At Ballina Council’s February meeting I moved for an urgent report that would outline the current state of Ballina’s road network and explore funding options for increasing our road resealing program. Sad to report, this timely proposal was not supported by a single councillor.
Yet Council’s own engineering staff (April 2011) have reported that funding for the resealing program is insufficient. If road resealing is not done in time it results in the need for costly road reconstructions
One thing is clear: unless Ballina dramatically increases its road resealing program, and discontinues the practice of ‘contracting out’ its crew and equipment to complete private roadworks, our road network will continue to deteriorate.
The good news is that the NSW government has a mechanism for councils to borrow money at concessional interest rates for this specific purpose.

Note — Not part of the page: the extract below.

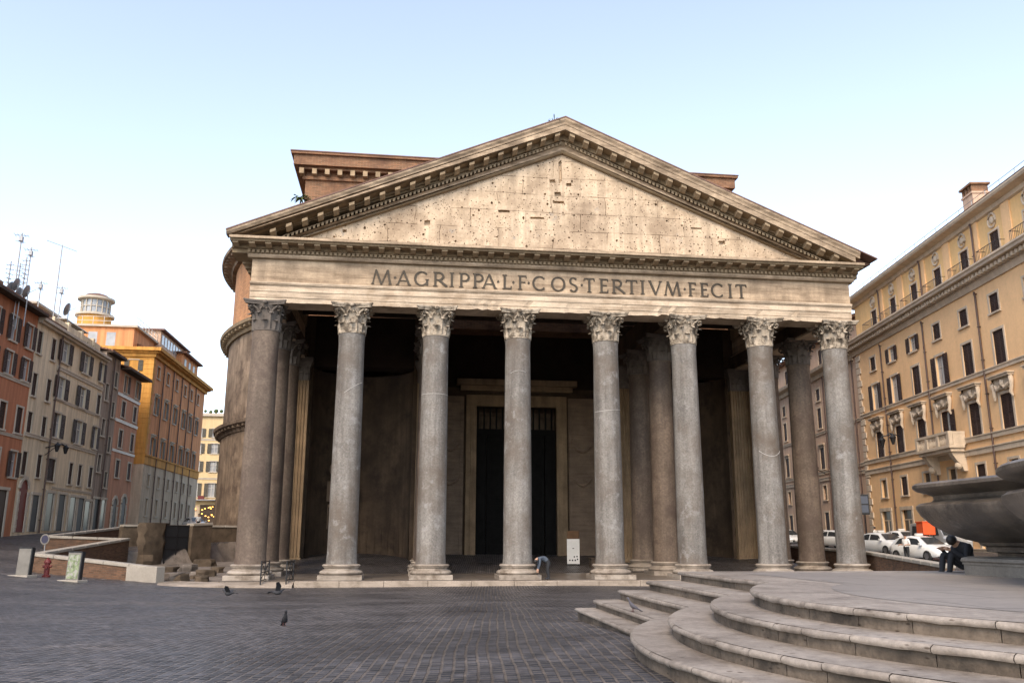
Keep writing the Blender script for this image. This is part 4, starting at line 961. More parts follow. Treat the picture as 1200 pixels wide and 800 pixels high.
def aerial(px0, py0, px1, py1, d_, label, kind):
    a = at(px0, py0, d_); c = at(px1, py1, d_); hgt = c.z-a.z
    o = thing('roof_aerial', label, 'aerial', (c.x, c.y, a.z-1.5), 0, 'television aerials on the left roofs')
    b = MB(); b.tube([(0,0,0),(0,0,hgt+1.5)], .05, 5); b.build('mast', M['metal'], o)
    z = hgt+1.5
    def yagi(z, L_, n, w_, rz, up=0):
        b = MB(); c_, s_ = math.cos(rz), math.sin(rz); b.tube([(-c_*L_/2, -s_*L_/2, z-up), (c_*L_/2, s_*L_/2, z+up)], .022, 5)
        for k in range(n):
            t = (k/(n-1)-.5)*L_; x, y, zz = c_*t, s_*t, z+up*2*t/L_; ww = w_*(1-.4*k/n)/2
            b.tube([(x+s_*ww, y-c_*ww, zz), (x-s_*ww, y+c_*ww, zz)], .014, 4)
        b.build('antenna', M['metal'], o)
    if kind == 0: yagi(z-.1, 2.3, 2, .25, .35, -.3)
    if kind == 1: yagi(z-.2, .9, 5, .9, .2); yagi(z-.7, .5, 4, .5, 1.2); MB().box(-.12, .12, -.12, .12, z-.65, z-.3).build('amplifier_box', M['metal'], o)
    if kind == 2:
        for k in range(6): yagi(z-.3-k*.35, .5, 3, .45, .4*k)
for q in ((17.5,330,26,273,72,'tallest aerial, slim mast with a small box at its tip, above the rust red roof',1),(9,330,13,306,72,'short aerial with many stubby arms, leftmost over the chimney',2),(22,330,24,308,74,'thin aerial between the two tall masts over the rust red roof',2),(27,335,31.5,301,72,'medium mast with stacked antennas beside the round dishes',2),(31,335,37,290,74,'mast topped by a square panel antenna over the roof ridge',1),(46,353,48.5,329,78,'small aerial with crossed rods, left of the long slanting mast',1),(60,358,73,287,80,'long slanting mast with a single tilted boom antenna on top',0),(70,360,73,335,82,'small aerial right of the long slanting mast above the cream house',1)): aerial(*q)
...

Given that road reconstruction raises the costs to a shire ten- to twelvefold (up to 1200 per cent) we have to ask why this council isn’t exploring all the options to reduce this future cost burden?
Don Page, minister for local government, in a recent a press release highlighted the NSW government’s Local Infrastructure Renewal Scheme. He pointed out how it will ‘pay the first four per cent of the interest on loans that NSW councils take out specifically to pay for the maintenance of infrastructure projects such as roads’
Don also explained that ‘the Local Infrastructure Renewal Scheme is a key aspect of the NSW government’s local infrastructure backlog policy’ and how it will ‘help NSW councils get on with the task of reducing the vast backlog of infrastructure projects in their communities’.
Ballina Council is currently not adequately funding and maintaining our existing infrastructure. Instead I believe it is diverting much-needed funds into speculative commercial property investments that are providing the community will a very low return on the funds invested. A much higher return is possible if these assets are sold, and used to attract grant funding for infrastructure programs. Present activities are deferring substantial costs for a future council and Ballina ratepayers.